そんでもって色々あって専門学校卒業して、普通のアパレル会社に就職し晴れて服をバンバン買えるぞ!となったのですが、人生そんなに甘くはなくめちゃくちゃ薄給なもんでドリスなんてホイホイ買えないのですよ。

それでも服を買えないからストール(ドリスのアフガンストールが流行ってたんすよ)なんかを買ったり、スーツやジャケットもローン組んで買った記憶が。

てか、途中でアンドゥムルメルテールに浮気したり、コスチュームナショナルに浮気したりと服自体はなんとか買ってたのですが、ドリスだけを買うという感じにはならなかったんですよね。シーズンによって好みってのもあったとは思いますけどね。
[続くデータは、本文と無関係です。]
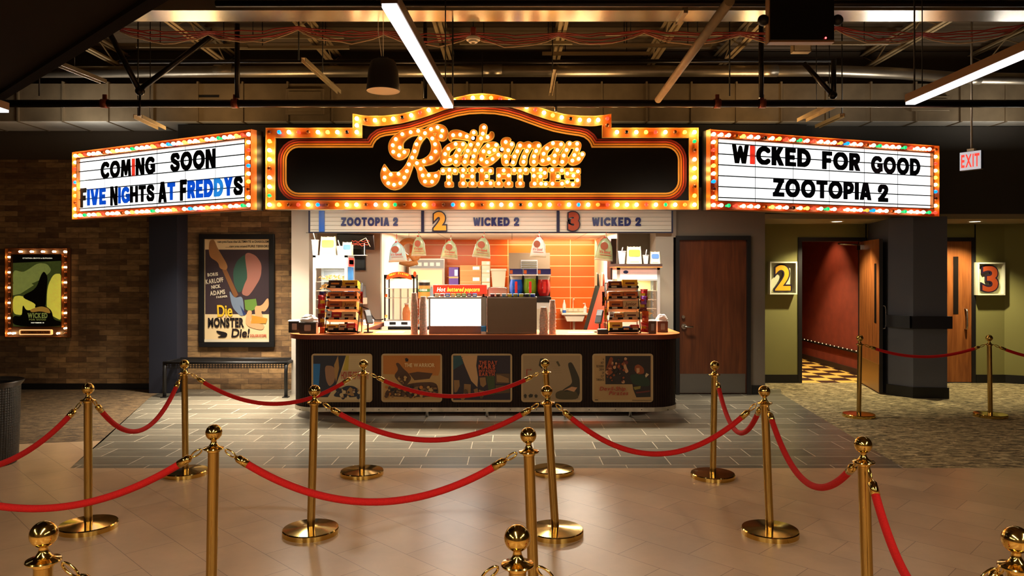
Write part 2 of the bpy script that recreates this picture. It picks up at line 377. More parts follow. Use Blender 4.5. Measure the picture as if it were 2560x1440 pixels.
mb = MB(); mb.box(7.27, 7.73, 11.585, 11.6, 0, .13); mb.prismz([(7.725,11.585),(9.6,10.585),(9.6,10.6),(7.73,11.6)], 0, .13); struct(mb.build('baseboard_angle', M['black']))
struct(MB().box(3.40, 3.6, 10.485, 10.5, 0, .13).build('baseboard_east', M['black']))
struct(MB().box(-5.20, -4.80, 10.6, 10.97, 0, 3.42).build('column_west', M['navy']))
struct(MB().box(-9.6, -5.2, 10.938, 10.95, 0, .09).build('baseboard_west', M['black']))
# corridor behind the second theatre door
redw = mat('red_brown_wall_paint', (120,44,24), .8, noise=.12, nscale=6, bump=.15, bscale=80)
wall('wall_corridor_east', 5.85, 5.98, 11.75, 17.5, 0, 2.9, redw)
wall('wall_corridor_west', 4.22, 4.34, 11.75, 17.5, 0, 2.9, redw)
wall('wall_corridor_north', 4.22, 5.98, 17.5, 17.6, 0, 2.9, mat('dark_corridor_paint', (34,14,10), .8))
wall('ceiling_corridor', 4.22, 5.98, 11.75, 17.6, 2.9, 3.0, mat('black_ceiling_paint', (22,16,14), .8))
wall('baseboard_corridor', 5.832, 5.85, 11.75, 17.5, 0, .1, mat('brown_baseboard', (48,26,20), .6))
rail = MB(); rail.box(5.80, 5.85, 11.8, 17.4, .37, .405)
rl = rail.build('light_rail', M['dark'])
tag(rl, 'low strip of small lights along the red corridor wall behind the open door', 'light strip')
lm = mat('warm_marker_light', (255,220,160), .4, emit=(1, .75, .45), es=1.0)
for k in range(22):
    o = MB().ball((5.797, 11.95+k*.17, .41), .009, 8, 5).build('marker_light', lm, rl)
# roof deck: corrugated sheet
deckm = mat('dark_roof_deck', (96,80,60), .5, .3)
md = MB(); prof = []
for k in range(-4*6, 12*6):
    y = k/6; prof += [(y, DECK), (y+.045, DECK), (y+.06, DECK+.05), (y+.145, DECK+.05), (y+.1666, DECK)]
n = len(prof)
md.add([(-9.8, y, z) for y, z in prof]+[(9.8, y, z) for y, z in prof], [(i, i+1, n+i+1, n+i) for i in range(n-1)])
md.box(-9.8, 9.8, -4.2, 12, DECK+.12, DECK+.2)
struct(md.build('ceiling', deckm))
# dropped ceiling with its diagonal edge
sm_ = mat('brown_drywall_ceiling', (34,26,18), .95, spec=.05)
struct(MB().prismz([(-.9,3.22),(-7.0,8.92),(-9.6,8.92),(-9.6,-4),(-.9,-4)], 3.30, 3.42).build('ceiling_soffit', sm_))
struct(MB().prismz([(-.9,3.22),(-7.0,8.92),(-7.06,8.86),(-.96,3.16)], 3.27, 3.31).build('trim_soffit_edge', mat('soffit_edge_trim', (26,21,16), .95, spec=.02)))
# canopy box that carries the marquee signs
struct(MB().prismz([(-6.0,10.45),(-3.05,8.86),(-2.92,8.93),(2.20,8.93),(2.34,8.84),(5.55,9.92),(5.55,10.49),(-6.0,10.49)], 2.75, 3.36).build('ceiling_canopy', wallblk))
struct(MB().box(-4.65, 4.1, 10.30, 10.49, 3.36, 3.79).build('wall_canopy_upper', wallblk))
# ================================================================ THE MARQUEE
trough = mat('yellow_sign_enamel', (182,100,36), .4)
BULB2 = {'w': 'v'}
troughr = mat('orange_sign_enamel', (120,40,14), .4)
lip = mat('sign_edge_metal', (236,190,110), .3, .3)
BULB = dict(
    w=mat('lit_bulb', (255,240,210), .3, emit=(1, .66, .26), es=34),
    y=mat('lit_yellow_bulb', (255,190,30), .3, emit=(1, .52, .03), es=7),
    r=mat('lit_red_bulb', (220,30,20), .3, emit=(1, .06, .03), es=1.6),
    p=mat('lit_pink_bulb', (255,220,200), .3, emit=(1, .55, .4), es=14),
    b=mat('lit_blue_bulb', (20,110,230), .3, emit=(.0, .22, 1), es=2.2),
    g=mat('lit_green_bulb', (10,170,90), .3, emit=(.0, .62, .2), es=1.0),
    o=mat('lit_orange_bulb', (240,110,30), .3, emit=(1, .24, .03), es=2.2),
    l=mat('lit_letter_bulb', (255,240,210), .3, emit=(1, .68, .26), es=8.5),
    v=mat('lit_small_sign_bulb', (255,240,210), .3, emit=(1, .66, .26), es=13),
    k=mat('dark_bulb', (20,16,40), .12, spec=.8), c=mat('clear_unlit_bulb', (150,80,40), .12, spec=.8))
BM = {}
def bulb_mesh(kind, r=.024):
    if (kind, r) not in BM:
        mb = MB(); mb.tube([(0, .035, 0), (0, -.005, 0)], .013, 6)
        mb.ball((0, -.022, 0), r, 8, 6, (1, 1.25, 1)); o = mb.build('bulb', BULB[kind]); BM[kind, r] = o.data
        bpy.data.objects.remove(o)
    return BM[kind, r]
def bulbs(pts, name, parent, kinds, y=0, r=.024, cap=100, count=None):
    """One mesh per bulb up to the cap; the rest of them are one part."""
    count = count if count is not None else [0]
    rest = []
    for i, (x, z) in enumerate(pts):
        k = kinds[i % len(kinds)]
        if count[0] >= cap: rest.append((x, z, k)); continue
        count[0] += 1
        o = bpy.data.objects.new(name, bulb_mesh(k, r)); C.objects.link(o); o.parent = parent; o.location = (x, y, z)
    if rest:
        mb = MB(); ks = sorted({k for _, _, k in rest})
        for x, z, k in rest:
            mb.m = ks.index(k); mb.tube([(x, y+.035, z), (x, y-.005, z)], .013, 6); mb.ball((x, y-.022, z), r, 8, 6, (1, 1.25, 1))
        o = mb.build(name, [BULB[k] for k in ks], parent); o['kind'] = 'stuff'
Y0 = 8.80; S0 = Y0/F
def P0(px, py): return ((px-1205.5)*S0, (524.5-py)*S0)
sign = thing('marquee_sign', 'large arched black marquee with glowing bulb lettering hanging above the snack counter', 'sign', ((1205.5-1280)*S0, Y0, ZZ(524.5, Y0)))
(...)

フランスに旅行に行った時にもドリスのお店に行きました。ベルギーまではいけなかったのですが。なんかね、若造が入る場所ではなかった(当時20代)地元のマダムが数人いて、なんかすぐ出ちゃった。まぁ高級ブランドなんでやっぱ場違いだったな。けど、いい思い出。


これまで色々な服を買ってたものの、よくよく考えるとドリスの服あんまもってないなと...あんなに好きなのにほとんど買えてない。高いってのもあるけど、なんだろうな。気合いが足りなかったのかな。

でも、でもですね。好きなブランドは?って聞かれたらやっぱドリスヴァンノッテンなんですよね…着る機会はオーラリーとかマーガレットハウエルとかの方が多いですけど、それとこれとは違うんですよ。

本当にドリスの服からいろんなものを学んだと思います。生地とはこういうもの、色とはこういうもの。デザインとは。など。だってさぁドリスのシャツの襟の形やジャケットのラペル見たらドリスってわかるし、生地も触ると「あぁそうそう、こういうのですよね」ってなりますもん。そういうところがデザインの個性なんだなぁとか思いますし、勉強にもなります。

という俺とドリスの薄いお話でした。

 

追加

ドリスがブランドのデザイナーを退任するという情報があってちょいショックを受けております。しかしながら、もう65歳?ついにこの時が来たかという思いでおります。

5年ほど前までインディペンデンなブランドとしてモードの第一線として活躍したブランドとしては稀に見る存在だったんじゃ無いかな。

情報では全く関わらないわけでは無いとのことですが…

ともかくアントワープシスで最も成功したデザイナーというのもありますが、まずは商品がこの上なく素晴らしかったと思います。

まだ2025年のメンズコレクションが残ってるのですが(ウィメンズまで見たかったな)これまでお疲れ様でしたと言いたい。後任は決まってないようですが、また新しいドリスヴァンノッテンが見られるのも楽しみにしています。